2-: From Open Letter to the Forces, by ‘The Talisman’, dated Nottingham Journal Office, 22nd October 1943, published in the Nottingham Journal (Nottingham, Nottinghamshire, England) of Friday 22nd October 1943 [No. 36,751, page 2, column 8]:

We feel we can really settle down a little for a few days. We have gathered our blackberries, our tomatoes, our pears. We have bottled them—at least, Mrs. Taliswoman has—we have burnt the garden rubbish to make potash, attended to the compost heap, [&c.].

3-: From American Eagle soars in No. Atlantic crossing, by John Ahern, published in the Boston Sunday Globe (Boston, Massachusetts, USA) of Sunday 13th July 1969 [Vol. 196, No. 13, page 93, column 7]:

American Eagle, the Twelve Meter Yacht, today is en route from Cork to Copenhagen, and if anybody has any worries, forget ’em. This bucket sails under a lucky star.
[…]
“She’ll go and we’ll prove it to you,” Patsy Kennedy insisted. And this is a gal you should know. She has to be the good luck piece. Since she signed aboard everything has been golden.
[…]
The guess here is that the young sea sprite named Patsy Kennedy is the talisman—or taliswoman if there is such a thing.
How else can it be explained that a Twelve Meter Yacht has crossed the Atlantic and still is going?

4-: From With David Isaacs, published in the Coventry Evening Telegraph (Coventry, Warwickshire, England) of Friday 7th March 1975 [No. 26,010, page 7, column 1]:

TALISWOMAN . . .
I BELIEVE the Talisman Theatre at Kenilworth are set to select a woman as their next director of productions at the annual meeting later this month. Ann Brooks, a leading member of the group for some years, is likely to take over from Keith Higgins, who, as I mentioned last week, is resigning.

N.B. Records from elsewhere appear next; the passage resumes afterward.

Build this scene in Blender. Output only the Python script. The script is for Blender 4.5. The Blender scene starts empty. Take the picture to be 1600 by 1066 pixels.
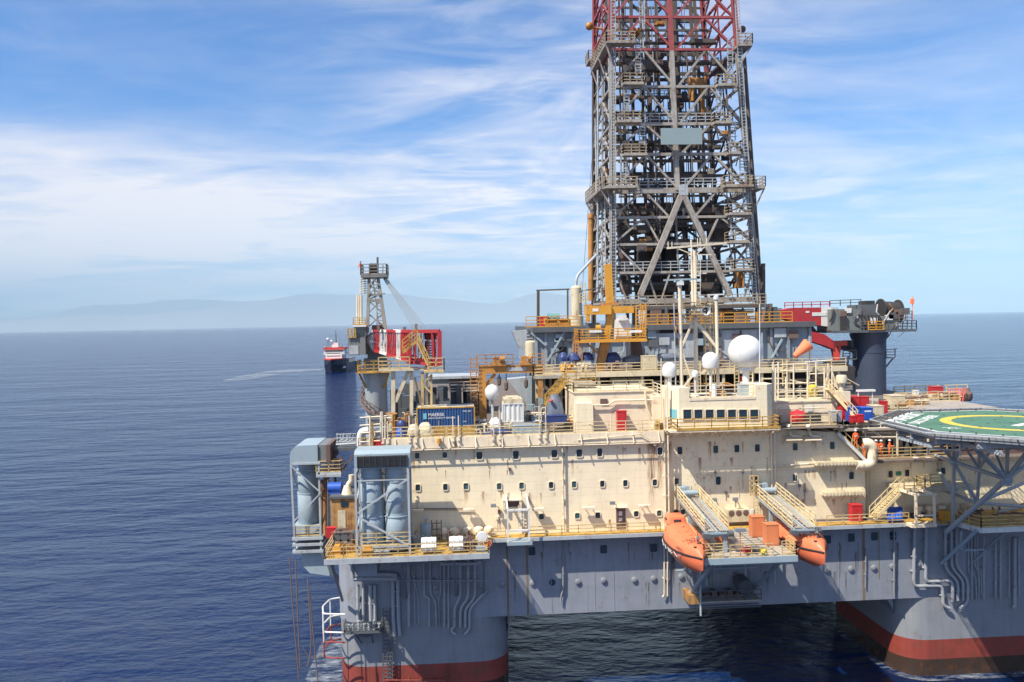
import bpy, math, random
from mathutils import Vector as V
random.seed(7)
R = math.radians
sc = bpy.context.scene
col = sc.collection
# ---------------------------------------------------------------- camera model (1600 x 1066 photo pixels)
FPX, YAW, PITCH, ROLL = 1250.0, R(3.7), R(1.38), R(1.18)
CAM = V((0, -80, 38))
F = V((math.sin(YAW)*math.cos(PITCH), math.cos(YAW)*math.cos(PITCH), -math.sin(PITCH)))
r0 = V((math.cos(YAW), -math.sin(YAW), 0)); u0 = r0.cross(F)
CR = r0*math.cos(ROLL) - u0*math.sin(ROLL); CU = u0*math.cos(ROLL) + r0*math.sin(ROLL)
def ray(px, py): return F + CR*((px-800)/FPX) + CU*((533-py)/FPX)
def W(px, py, Y):
    d = ray(px, py); return CAM + d*((Y-CAM.y)/d.y)
def WZ(px, py, Z):
    d = ray(px, py); return CAM + d*((Z-CAM.z)/d.z)
def WX(px, py, X):
    d = ray(px, py); return CAM + d*((X-CAM.x)/d.x)
def X_(px, Y, Z):
    k = (px-800)/FPX; q = V((0, Y, Z))-CAM; n = CR - F*k
    return -(q.dot(n))/n.x
def Z_(py, X, Y):
    k = (533-py)/FPX; q = V((X, Y, 0))-CAM; n = CU - F*k
    return -(q.dot(n))/n.z
def P(px, Y, Z): return V((X_(px, Y, Z), Y, Z))
# ---------------------------------------------------------------- mesh builder
class M:
    def __init__(s): s.v = []; s.f = []; s.g = []
    def add(s, vs, fs):
        b = len(s.v); s.g.append((b, len(s.f))); s.v += [tuple(a) for a in vs]; s.f += [tuple(i+b for i in f) for f in fs]; return s
    def box(s, x0, x1, y0, y1, z0, z1):
        return s.add([(x0,y0,z0),(x1,y0,z0),(x1,y1,z0),(x0,y1,z0),(x0,y0,z1),(x1,y0,z1),(x1,y1,z1),(x0,y1,z1)],
                     [(0,3,2,1),(4,5,6,7),(0,1,5,4),(1,2,6,5),(2,3,7,6),(3,0,4,7)])
    def pb(s, px0, py0, px1, py1, Y, d):   # box whose front face fills a pixel rectangle at depth Y
        mx, my = (px0+px1)/2, (py0+py1)/2
        return s.box(W(px0,my,Y).x, W(px1,my,Y).x, Y, Y+d, W(mx,py1,Y).z, W(mx,py0,Y).z)
    def bar(s, p, q, w, h=None):
        p, q = V(p), V(q); h = h or w; d = (q-p)
        if d.length < 1e-6: return s
        d.normalize(); up = V((0,0,1)) if abs(d.z) < .9 else V((0,1,0))
        a = d.cross(up).normalized()*(w/2); b = a.cross(d).normalized()*(h/2)
        vs = [c+e for c in (p,q) for e in (-a-b, a-b, a+b, -a+b)]
        return s.add(vs, [(0,1,2,3),(7,6,5,4),(0,4,5,1),(1,5,6,2),(2,6,7,3),(3,7,4,0)])
    def tube(s, p, q, r, n=8, r2=None):
        p, q = V(p), V(q); r2 = r if r2 is None else r2; d = (q-p)
        if d.length < 1e-6: return s
        d.normalize(); up = V((0,0,1)) if abs(d.z) < .9 else V((0,1,0))
        a = d.cross(up).normalized(); b = d.cross(a)
        vs = [c + (a*math.cos(t)+b*math.sin(t))*rr for c, rr in ((p,r),(q,r2)) for t in [2*math.pi*i/n for i in range(n)]]
        return s.add(vs, [(i,(i+1)%n,n+(i+1)%n,n+i) for i in range(n)]+[tuple(range(n-1,-1,-1)), tuple(range(n,2*n))])
    def path(s, pts, r, n=8, bend=0.0):
        pts = [V(p) for p in pts]
        if bend:
            out = [pts[0]]
            for a, b, c in zip(pts, pts[1:], pts[2:]):
                l = min(bend, (a-b).length*.48, (c-b).length*.48)
                u = b+(a-b).normalized()*l; w = b+(c-b).normalized()*l
                for t in (0,.33,.67,1): out.append(u*(1-t)**2+b*2*t*(1-t)+w*t*t)
            out.append(pts[-1]); pts = out
        rings = []; a = None
        for i, p in enumerate(pts):
            d = (pts[min(i+1,len(pts)-1)]-pts[max(i-1,0)])
            if d.length < 1e-9: d = V((0,0,1))
            d.normalize()
            if a is None:
                up = V((0,0,1)) if abs(d.z) < .9 else V((0,1,0)); a = d.cross(up).normalized()
            else: a = (a - d*a.dot(d)).normalized()
            b = d.cross(a)
            rings.append([p+(a*math.cos(t)+b*math.sin(t))*r for t in [2*math.pi*k/n for k in range(n)]])
        return s.loft(rings)
    def loft(s, rings, caps=True, closed=True):
        n = len(rings[0]); vs = [p for g in rings for p in g]; fs = []
        for j in range(len(rings)-1):
            for i in range(n if closed else n-1):
                fs.append((j*n+i, j*n+(i+1)%n, (j+1)*n+(i+1)%n, (j+1)*n+i))
        if caps: fs += [tuple(range(n-1,-1,-1)), tuple(range((len(rings)-1)*n, len(rings)*n))]
        return s.add(vs, fs)
    def lathe(s, c, prof, n=24, axis='z'):
        c = V(c); rings = []
        for r, h in prof:
            rings.append([c+(V((r*math.cos(t),r*math.sin(t),h)) if axis == 'z' else V((r*math.cos(t),h,r*math.sin(t))) if axis == 'y' else V((h,r*math.cos(t),r*math.sin(t))))
                          for t in [2*math.pi*i/n for i in range(n)]])
        return s.loft(rings)
    def sph(s, c, r, n=20, zs=1.0):
        return s.lathe(c, [(max(1e-3,r*math.sin(math.pi*k/n)), -r*zs*math.cos(math.pi*k/n)) for k in range(n+1)], n)
    def ext(s, poly, d):      # poly of 3-D points extruded by vector d
        d = V(d); return s.loft([[V(p) for p in poly], [V(p)+d for p in poly]])
    def ladder(s, p, q, side, w=.45, r=.03, step=.35):
        p, q, side = V(p), V(q), V(side).normalized()*(w/2)
        s.bar(p-side, q-side, r*2); s.bar(p+side, q+side, r*2)
        n = max(2, int((q-p).length/step))
        for i in range(1, n): c = p.lerp(q, i/n); s.bar(c-side, c+side, r*1.5)
        return s
    def rail(s, pts, h=1.1, rails=3, r=.035, step=1.6, toe=True):
        pts = [V(p) for p in pts]; Z = V((0,0,1))
        for a, b in zip(pts, pts[1:]):
            n = max(1, round((b-a).length/step))
            for i in range(n+1):
                c = a.lerp(b, i/n); s.bar(c, c+Z*h, r*2)
            for k in range(rails): z = Z*(h*(k+1)/rails); s.bar(a+z, b+z, r*2)
            if toe: s.bar(a+Z*.07, b+Z*.07, .02, .14)
        return s
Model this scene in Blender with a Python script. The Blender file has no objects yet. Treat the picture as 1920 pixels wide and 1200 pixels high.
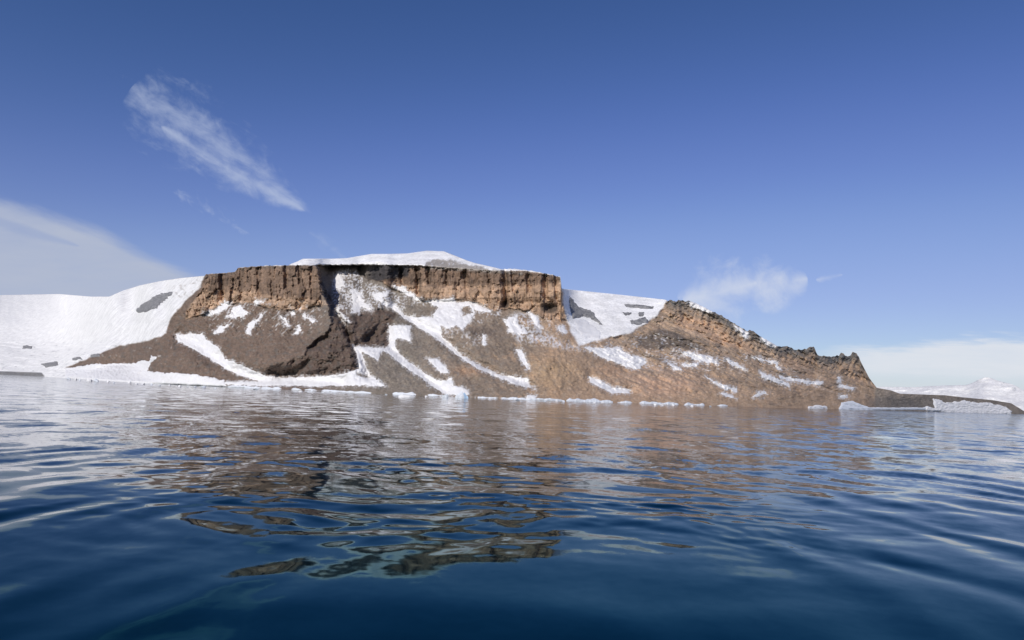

5-: From The Vancouver Sun (Vancouver, British Columbia, Canada) of Friday 20th May 1977 [Vol. 91, No. 123, page 21, column 1]—the Talismen are the student-athletes at Vancouver Technical Secondary School:

Talis(wo)men show their heels
By MIKE BEAMISH

English language purists might blanch at the thought of “Talisperson”. Nevertheless, Vancouver Technical Talismen might not today be Vancouver high school track and field champions without the Taliswomen.
The Talismen—or, if you insist, Talispeople—had no need of lucky charms and amulets Thursday to convincingly win their second straight team championship at Empire Stadium.
[…]
When Olympic silver medal high jumper Greg Joy competed for Van Tech, the Talismen consistently finished among the Top 10, but never made a run for the title until the Taliswomen began to pull up their socks.
[…]
Taliswomen accounted for 273 of Van Tech’s points total (vs. 118½ for second place Kits), won both juvenile and junior girls divisions and produced a trio of individual aggregate champions.

6-: From an advertisement for Kennett’s golf shops, sellers of Talisman, a brand of golf irons—advertisement published in the Sports section of the Los Angeles Times (Los Angeles, California, USA) of Saturday 14th October 1978 [Vol. 97, No. 315, part III, page 3, column 4]:

We stock Talisman in 8 specs, for men and women (no, we don’t call those sets Taliswoman).

The earliest occurrence that I have found of taliswoman in the sense of a female sports player regarded as the leading representative of her team is from Monaghan football’s iron lady, about the football player Margaret Kierans, by Enda McEvoy, published in the Sports section of The Sunday Tribune (Dublin, County Dublin, Ireland) of Sunday 4th October 1998 [Vol. 19, No. 40, page 7, columns 5 & 6]:

A tearaway wing-forward, a natural leader, described by some as “a sort of female version of Kevin Moran” 2 who doesn’t think twice of sticking her head in where others would flinch at putting in less vulnerable parts of their anatomy.
[…]
In 1996 […] she was captain again and the scorer of the winning goal, pouncing when the ball came back off the upright in the replay against Laois. A county’s taliswoman.
[…]
A taliswoman, yet a fairly elderly taliswoman by the standards of the ladies’ game, where 15-year-olds are not unknown.

2 This refers to the Irish former footballer Kevin Moran (born 1956), who excelled at the top levels in both Gaelic football and Association football.